SELECTION: FAIR TAXES.
Preamble
Good afternoon from the Roodee in Chester – and welcome back to anyone who was following the action yesterday – on day two of Chester’s May festival, ahead of the Dee Stakes, the meeting’s second Derby trial, and the Group Three Ormonde Stakes for stayers.
The Dee has blown occasionally hot but generally cold as a pointer towards the Derby over the course of its 212-year history (though it may well be the only recognised Derby trial that has been won by a future Grand National winner, as Voluptuary, the Dee winner in 1881, ran unplaced at Epsom a few weeks later and landed the Aintree spectacular three years after that).

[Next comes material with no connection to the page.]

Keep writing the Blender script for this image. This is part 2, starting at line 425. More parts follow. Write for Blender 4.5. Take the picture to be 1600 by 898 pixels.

But today’s renewal looks stronger than several recent renewals, not least as the recent Wood Ditton Stakes winner, High Stock, is among the runners. The Wood Ditton, over a mile at Newmarket’s Craven meeting in mid-April, is restricted to unraced three-year-olds and frequently includes a future top-notcher that, for whatever reason, simply couldn’t get to a track as a juvenile. High Stock is bred to get at least a mile-and-a-quarter and today’s race is the perfect way to find out if it might be worth supplementing him for the Derby.
The Ormonde, meanwhile, is also a fascinating contest which pits Illinois, the runner-up in last year’s St Leger, against the impressively versatile Absurde, a former winner of the County Handicap Hurdle at the Cheltenham festival who has performed with credit in the last two runnings of the Melbourne Cup.
The Dee is due off at 2.35 while the Ormonde is at 3.05, and the card opens at 1.30 with a five-furlong handicap in which, unusually for a track where the draw is all-important in sprints, has a field of a dozen runners with no withdrawals from the higher-numbered stalls.